La prensa fustigó el proceder de todos los involucrados en este bochorno. La explicación acerca de la súbita riqueza del magistrado era inverosímil. El juez investigador debía excusarse de intervenir. Su añosa relación personal con el investigado y el hecho de que su mujer trabajara con aquél eran razones más que suficientes para apartarse de la investigación. El procedimiento era defectuoso, pues la forma de determinar la incompatibilidad entre el patrimonio y los fondos era a través de la realización de sendas pericias (entre otras medidas de prueba). La velocidad del proceso exculpatorio, unos pocos meses, inverosímil, a la luz de lo que demoran los expedientes judiciales de este tipo en ese fuero. Con posterioridad a estos eventos, se pidió el juicio político del juez sospechado de enriquecimiento ilícito y actualmente, el caso transita el lento y dificultoso camino de la obtención de las mayorías necesarias para impulsar la investigación en el Consejo de la Magistratura.
Creo que los jueces, aun los más susceptibles, convendrán que un caso que ofrece estas atipicidades tiende un manto de sospecha sobre sus actores. Es posible también que éste sea uno de esos casos que luego facilitan generalizaciones injustas, particularmente cuando se trata del fuero criminal y correccional federal, tan vapuleado y sospechado desde los años noventa hasta la fecha.
Pero lo que el caso revela y enseña es que no es una buena idea que los jueces investiguen a sus colegas jueces del mismo fuero, cuando tienen entre ellos trato asiduo y existe un vínculo muy estrecho entre una dependiente de la Sala del investigado y el juez investigador (quien, además, posee una jerarquía inferior de aquel a quien debe pesquisar). Tampoco es bueno que el fiscal tenga vínculo estrecho con el investigado. El descrédito que hechos como los ocurridos genera en la población es enorme y afecta no sólo a los magistrados y funcionarios que intervinieron en ellos. Inmerecidamente, fruto de imprudentes y a veces inevitables generalizaciones, se extiende y deshonra al resto de la magistratura que digna y silenciosamente cumplen a diario con su misión.

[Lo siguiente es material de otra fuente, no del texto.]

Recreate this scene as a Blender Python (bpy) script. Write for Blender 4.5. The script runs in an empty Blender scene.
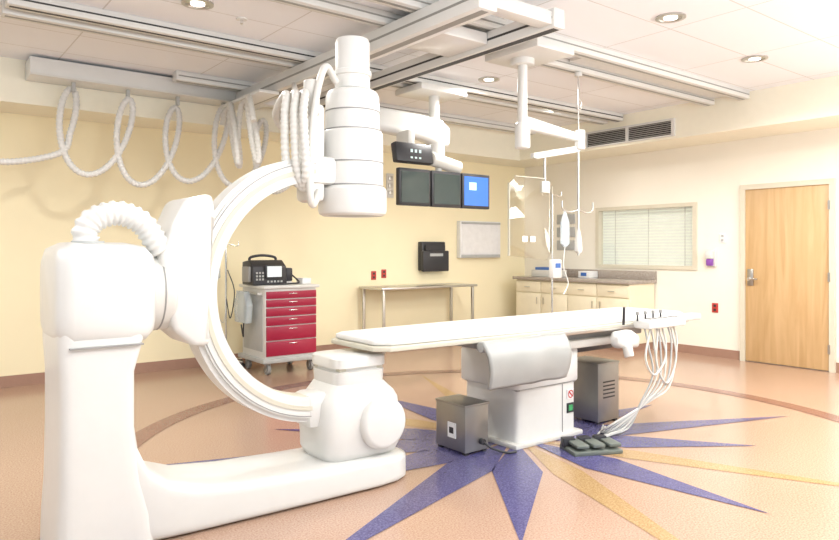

Es evidente entonces que el legislador nacional debería arbitrar mecanismos legales para que los casos que tienen a un juez como imputado nunca sean investigados por los magistrados del mismo fuero en que se desempeña el denunciado. Ésa no es una buena idea y lo ocurrido aquí es demostración cabal de ello y de que las armas procesales existentes para combatir esas anomalías no son suficientes. Sin llegar a imaginar connivencias judiciales non sanctas, debe evitarse por todos los medios poner a los jueces en la dificilísima situación de juzgar a sus colegas del mismo fuero, a quienes seguramente conocen por la relación laboral y quizá también socialmente. Piénsese que se trata de gente que se ve y a veces trata asiduamente, quizá sus familias se vinculen socialmente y tengan amigos en común. Para peor, en el caso de los jueces federales, ahora acaban de conformar una asociación que los nuclea y diferencia del resto de todos los demás jueces nacionales, lo que incrementará su conocimiento mutuo (tan perjudicial para casos como el narrado) y el inevitable fortalecimiento del espíritu de cuerpo.
No diseñar otras herramientas para enfrentar hechos de corrupción como los endilgados deja la puerta abierta para que situaciones semejantes se repitan, lo que redundará en un perjuicio enorme a la confianza que la sociedad deposita en el Poder Judicial en su conjunto, confianza ya seriamente deteriorada según ha sido demostrado en un estudio interdisciplinario reciente. Porque, si algo espera la sociedad de sus juezas y jueces, al margen de su idoneidad profesional, es que, antes que nada, sean gente honesta y se comporten como gente honesta.